33. If sec. 226(2) can be construed so as to include a partner, and that is disputed, the taxpayer in fact included in its return of income its share of the income in the line of partnership, albeit at a figure which did not include the deemed value ( scil. excess over $50,000) but it did not in any relevant sense omit anything; even if it should be held that income as lodged is something different from assessable income because the section is concerned to deal with a failure to disclose income and not with a disclosure of income at a wrong figure because of a calculation which has been made.
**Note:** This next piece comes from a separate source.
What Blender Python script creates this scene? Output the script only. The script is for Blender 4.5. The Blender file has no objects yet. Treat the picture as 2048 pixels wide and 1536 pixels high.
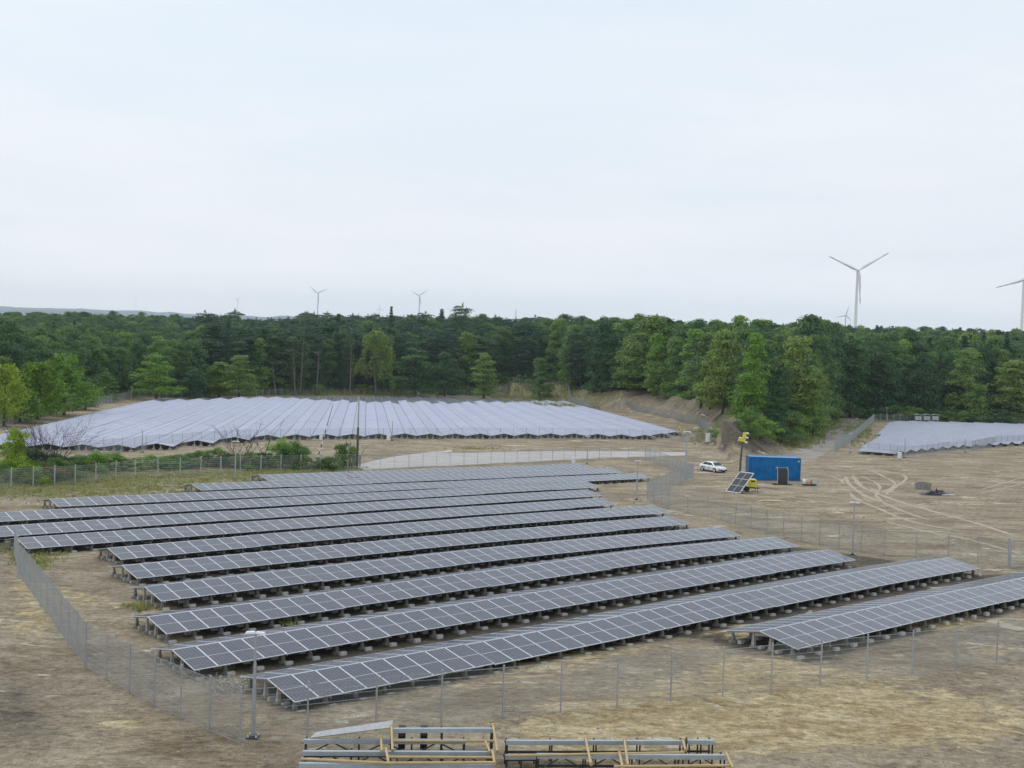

Taking the last point first, if there is an error of the type called ``anachronic'' in Point Cook Pastoral Co. (supra) it may be an innocent error, and it may be one of calculation and that goes to reduction or expunction of a penalty (so far as within jurisdiction). I see no reason why sec. 226(2) should be construed so as to exclude a partner. Yet the point which troubles me follows on from my comments in para. 32 hereof. It takes a tortuous course (leaving aside sec. 260) to show omitted income of $14,266 when it was not derived by the taxpayer. Because I have supported the Commissioner's mode of carrying through the notional receipt of $200,000 by the three joint venturers to the partnership of seven companies, and thence to the taxpayer for an ultimate amount of $14,266, the consequence, as I see it, is that the Commissioner was empowered to impose additional tax pursuant to sec. 226.

34. The Board should regard it as reasonable to reduce the penalty because when the members of partnership called for a valuation of the 12 acres they believed that the appropriate date for the valuation was 14 September 1971. The valuation was totally demolished during cross-examination of the valuer and not merely because the valuation was made as at a date too early in point of time. The members of the partnership (to adopt that expression) were intent on carrying out a tax avoidance scheme which had been devised by eminent counsel. There is not one application of penalties for those who engage legal advisers to assist them in their schemes, and another for those who rely on their own adroitness. It is never a defence to a breach of the law that the action taken was pursuant to a barrister's advice (cf.
Olsen v. Grain Sorghum Marketing Board , ex parte Olsen (1962) Qd. R. 580 where counsel's advice was based on a decision of the Full Court and after his advice had been adopted the High Court reversed the Full Court; see also
Reg. v. Arrowsmith (1975) 1 Q.B. 678 at pp. 690-691 ). It is always to be remembered that counsel's advice is subject to the hazard that the material briefed to him may not be accord with the facts as they emerge in evidence. There is no evidence before the Board which would justify an interference with the penalty as set by the Commissioner.

35. I would uphold the Commissioner's decision on the objection to the amended assessment of primary tax and also his decision on the objection to the assessment of Div. 7 tax, and in each instance I would confirm those assessments.